O crítico de teatro Antonio Martins é um homem pleno de certezas. Domina com desenvoltura seu métier, sabe utilizar a ironia e o sarcasmo. Mas suas certezas (e sua empáfia) caem por terra depois de um encontro casual com Inês, mulher muito bonita, com uma deficiência física: falta-lhe uma perna. A dúvida se instaura. Martins também se descobre incompleto: falta-lhe aquela mulher. Ele a persegue. Surgem incômodos, no personagem e no público. Após ver o corpo de Inês retratado em quadros numa exposição, Martins foge do mundo controlado em que vive. Tomado por ciúme, loucura e desejo, ele a violenta. Vemos a cena do estupro sem cortes, mas ela causa novas dúvidas. A cena não “convence”.

O crítico, aquele que tem domínio sobre as artimanhas da narrativa, aquele que não é ingênuo sobre o que lhe é apresentado, é também aquele que sucumbe frente às ambigüidades da imagem. O que o personagem de Marco Ricca deseja é um ponto de vista privilegiado. Quer ter o poder de contar sua história como quem escreve uma crítica, mas, no mundo em que vive, a narrativa (herdeira de padrões teatrais, a ele tão caros) está em decadência. É uma decadência da palavra falada, decadência do relato jurídico que pouco parece acrescentar, que parece patético em si. Soberana em Crime Delicado não é a palavra, mas a imagem, com sua força e seu mistério.

Brant coloca em questão suas próprias escolhas estéticas. O crítico de teatro e o artista plástico são alter-egos do diretor de cinema, faces complementares de uma arte que é narrativa (como o teatro), mas também pictórica (como as artes plásticas). Brant realiza um filme fortemente visual, com enquadramentos sempre fixos. Como ele muitas vezes exclui o espaço off, suas imagens remetem ao mesmo tempo aos limites do palco italiano e à moldura das artes plásticas. O filme fala de teatro e pintura para falar de cinema ou, mais exatamente, dos limites (e intersecções) do cinema com outras artes. O universo teatral surge desde a primeira cena. Vemos um palco e uma primeira questão se instaura no espectador: estamos diante do universo do filme ou de uma representação dentro do filme? Tem início o jogo entre o “real” e o “representado”.

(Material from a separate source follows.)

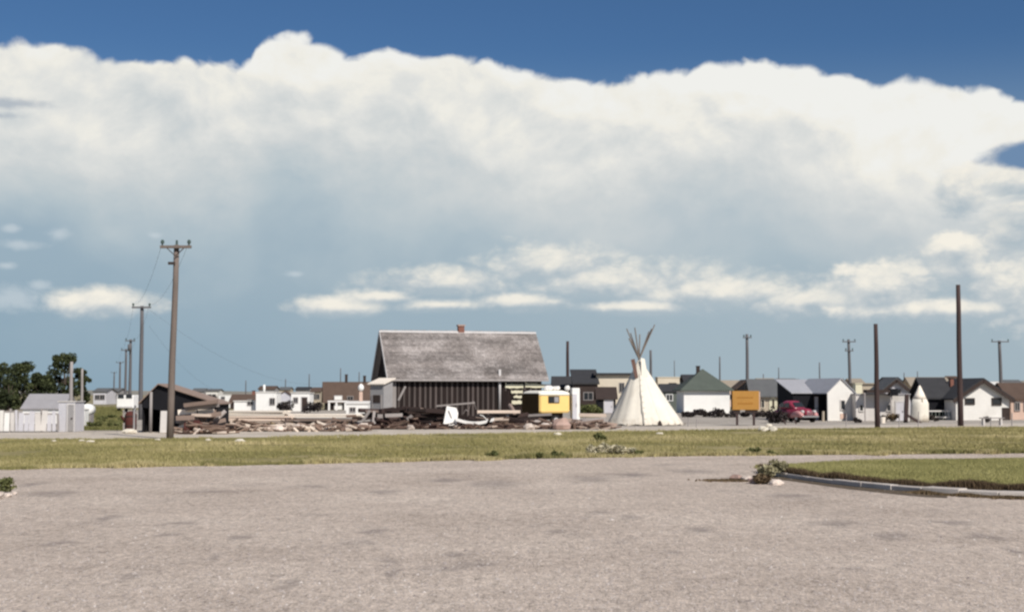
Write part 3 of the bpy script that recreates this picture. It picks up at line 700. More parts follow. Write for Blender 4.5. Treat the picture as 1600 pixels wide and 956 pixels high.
mb = MB(); nrm = Vector((0, -sl, 1)).normalized() ; dn = Vector((0, -1, -sl)).normalized(); Ls = (w + oh) * math.hypot(1, sl); M = Matrix((Vector((1, 0, 0)), -dn, Vector((0, -sl, 1)).normalized())).transposed()
rowi = 0; s = .12
while s < Ls + .02:
    x = -a - oh * .9; rowt = random.uniform(.25, .75)
    while x < a + oh * .9 - .03:
        ww = min(random.uniform(.12, .24), a + oh * .9 - x); j = random.uniform(-.025, .02)
        c = Vector((x + ww / 2, 0, ht + .115)) + dn * (s + j - .10) + M.col[2] * (.012 + random.uniform(0, .012))
        Mt = M @ Matrix.Rotation(R(-3.2 + random.uniform(-1, .6)), 3, 'X')
        big = mnoise.noise(Vector((x * .22, s * 1.9, 4))) * 1.25
        mb.box(c, (ww - .012, .24, .014), M=Mt, tint=min(1, max(0, rowt * .45 + random.random() * .45 + big * .55))); x += ww
    s += .165; rowi += 1
sh_ = part('shingles', mb, MATS['shingle'], rf, tint=True); sh_['kind'] = 'stuff'
mb = MB()
for sg in (-1, 1): mb.add([(-a - oh * .9, 0, ht + .15), (a + oh * .9, 0, ht + .15), (a + oh * .9, sg * .12, ht + .15 - .11 * sl), (-a - oh * .9, sg * .12, ht + .15 - .11 * sl), (-a - oh * .9, 0, ht + .165), (a + oh * .9, 0, ht + .165), (a + oh * .9, sg * .12, ht + .165 - .11 * sl), (-a - oh * .9, sg * .12, ht + .165 - .11 * sl)],
                         [(0, 1, 2, 3), (4, 5, 6, 7), (0, 1, 5, 4), (1, 2, 6, 5), (2, 3, 7, 6), (3, 0, 4, 7)])
part('ridge_cap', mb, MATS['pale_trim'], rf)
mb = MB(); x = -a - oh * .9
for sg in (-1, 1): mb.beam((x - .025, 0, ht + .06), (x - .025, sg * (w + oh), he - oh * sl + .06), .04, .20)
part('barge_board', mb, MATS['pale_trim'], rf)
cx = upx(735); ch = part('chimney', MB().b2((cx - .2, -.1, ht - .2), (cx + .2, .3, ht + .50)), MATS['brick_red'], rf); part('chimney_cap', MB().b2((cx - .25, -.15, ht + .504), (cx + .25, .35, ht + .60)), MATS['rock_pink'], ch)
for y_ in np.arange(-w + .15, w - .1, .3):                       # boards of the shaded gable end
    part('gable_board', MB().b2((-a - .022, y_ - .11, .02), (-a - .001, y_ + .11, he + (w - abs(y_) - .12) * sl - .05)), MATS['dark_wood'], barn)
# cream sign boards fixed to the barn front
for k, (p0, p1, y0, y1, l) in enumerate([(789, 817, 599, 607, 'widest cream sign board at the top of the barn front stack'), (798, 816, 609, 615, 'second cream sign board down the barn front stack'), (802, 816, 617, 622.5, 'short third cream sign board down the barn front stack'),
                                   (799, 816, 625, 632, 'lowest cream sign board on the barn front'), (820, 850, 598.5, 606, 'cream sign board at the barn corner above the yellow trailer')]):
    xa, xb = upx(p0), upx(p1); za, zb = HZ(y1, 92.5), HZ(y0, 92.5); root = thing('sign_board', l, 'sign', barn.location + ux * ((xa + xb) / 2) - uy * (w + .06), rz, 'cream sign boards on the barn')
    hw = (xb - xa) / 2; mb = MB(); rg = random.Random(k); tp = [(-hw + i * hw / 4, zb - rg.uniform(0, .07) + (.12 if i == 0 and k in (0, 4) else 0)) for i in range(9)]; bt = [(hw - i * hw / 4, za + rg.uniform(0, .06)) for i in range(9)]
    mb.prism(tp + bt, -.05, .0, 'y'); part('board', mb, MATS['sign_cream'], root); mb = MB()
    for s_ in (-.7, .7): mb.b2((hw * s_ - .03, 0.0, za + .02), (hw * s_ + .03, .038, zb - .09))
    part('bracket', mb, MATS['dark_trim'], root)

# ---- grey privy against the barn end
r_, L_, W_, e_, t_ = house('outhouse', 'narrow grey outhouse with dark sign leaning against the barn end', 584, 606, 89.5, 600, 593, .95, 'x', 'grey_wall', 'cream_plank', oh=.14, th=.07, rz=-32, kind='shed', cat='outhouse', doors=[('f', 0, .62, 1.85, 'grey_wall', 'grey_wood')])
part('notice_panel', MB().b2((-.26, -W_ / 2 - .06, 1.42), (.28, -W_ / 2 - .032, 1.90)), MATS['dark_trim'], r_)

# ---- open dark shed among the poles, its interior shade painted black
d = 74.0; root = thing('shed', 'open fronted shed with lopsided gable roof and interior shade painted black behind the tall utility pole', 'shed', (PX(282, d), d, 0)); ox = PX(282, d)
xa, xm, xb = PX(222, d) - ox, PX(248, d) - ox, PX(340, d) - ox; za, zm, zb = HZ(627, d), HZ(601, d), HZ(631, d)
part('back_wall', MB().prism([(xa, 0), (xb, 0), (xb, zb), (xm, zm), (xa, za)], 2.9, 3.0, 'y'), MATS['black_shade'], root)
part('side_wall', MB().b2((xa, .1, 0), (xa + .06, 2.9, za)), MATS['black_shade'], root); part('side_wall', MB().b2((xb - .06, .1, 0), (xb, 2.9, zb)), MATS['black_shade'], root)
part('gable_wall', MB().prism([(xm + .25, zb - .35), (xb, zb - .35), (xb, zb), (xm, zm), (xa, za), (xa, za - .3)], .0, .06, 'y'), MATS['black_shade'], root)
for i in range(8):
    x = xm + .55 + i * .32
    if x < xb - .1: part('wall_board', MB().b2((x - .14, .02, .05), (x + .14, .05, zb - .36)), MATS['black_shade'], root)  # boards blackened in place of the open interior's shade
mb = MB()
for (p, q) in (((xm, zm), (xa - .15, za - .15)), ((xm, zm), (xb + .12, zb - .03))):
    v = [(p[0], -.2, p[1] + .01), (q[0], -.2, q[1] + .01), (q[0], 3.2, q[1] + .01), (p[0], 3.2, p[1] + .01)]; mb.add(v + [(x, y, z + .06) for x, y, z in v], [(0, 1, 2, 3), (7, 6, 5, 4), (0, 4, 5, 1), (1, 5, 6, 2), (2, 6, 7, 3), (3, 7, 4, 0)])
part('roof', mb, MATS['mid_plank'], root)
part('post', MB().tube((PX(237, d) - ox, -.12, 0), (PX(237, d) - ox, -.12, HZ(612, d)), .085, .075, 8), MATS['grey_wood'], root, smooth=True)
tag(part('leaning_sheet', MB().box((0, 0, .56), (.36, .05, 1.12), M=Matrix.Rotation(R(-7), 3, 'X')), MATS['grimy_white'], loc=(PX(258, d), d - .18, 0)), 'grimy white sheet leaning in the mouth of the black shed', 'sheet')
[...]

Logo, outra questão se impõe: quais os limites do “realismo”? O cinema de Brant (apesar de todas as limitações dessa classificação) aproxima-se a uma tendência realista, o que nos leva a pensar no estatuto de verdade das imagens do cinema contemporâneo. Brant usa longos planos-seqüência, buscando um mundo que se manifesta por si. No improviso dos atores nas cenas do bar, Brant busca a espontaneidade, mas também o acaso. De tão raros, os cortes se tornam mais “explícitos”. A montagem, essa grande violência do cinema com as imagens capturadas pela câmera, esse procedimento que Bazin “interditou” em seus textos. A montagem em Crime Delicado, como os faux raccords do início da carreira de Godard, serve para explicitar a “violência” da construção cinematográfica.

Tudo em Crime Delicado gira em torno dessa “violência”: a violência da representação e as dúvidas que surgem daí. À cena do estupro, falta o toque realista que Brant realiza tão bem em, por exemplo, O Invasor. Mas, mesmo nesse filme, o delírio começava a se impor na cena em que o personagem de Marco Ricca (ele novamente) anda de carro por uma grande avenida ao som de rap. Cena sem sentido dramático, além de representar o limite entre razão e loucura atravessado pelo personagem, esse momento marca um primeiro passo de Brant rumo à questão central de Crime Delicado: a dúvida da representação.

As certezas que se esfacelam frente ao mundo não são apenas as do personagem principal, mas toda uma idéia de fazer cinema. Brant parece querer filmar como um artista pinta seus quadros. O pintor mexicano Felipe Ehrenberg, interpretando José Torres Campana, toca o corpo de Inês, interage com ele, ambos nus. Depois, ele cria um esboço, ele continua o trabalho, refaz traços, escolhe cores, conclui os detalhes. Campana é o oposto de Martins: nessa relação corporal (e não intelectual) com a arte, as ambigüidades que tanto atormentam o crítico tornam-se harmoniosas. Há apenas um homem e sua arte, um artista e uma representação possível daquilo que o move. Uma relação que se admite, desde o início, incompleta.

Todas as buscas dos personagens estão personificadas na musa do filme: Inês e seu olhar, sua presença — e sua ausência. Martins ama Inês porque falta-lhe algo, porque ela é, em algum sentido, incompleta. Ou porque na incompletude dela é que Martins encara seus próprios limites, sua própria finitude. Assim também é a narrativa do filme. Crime Delicado é cinema que não se quer “completo”, mas que busca a lacuna que levará o espectador a perseguir suas próprias respostas e encarar suas próprias falhas. É a frase do ator Adriano Stuart que resume a beleza do filme: “Eu errei”. Não há, no cinema brasileiro recente, “erro” mais necessário e esclarecedor que este Crime Delicado.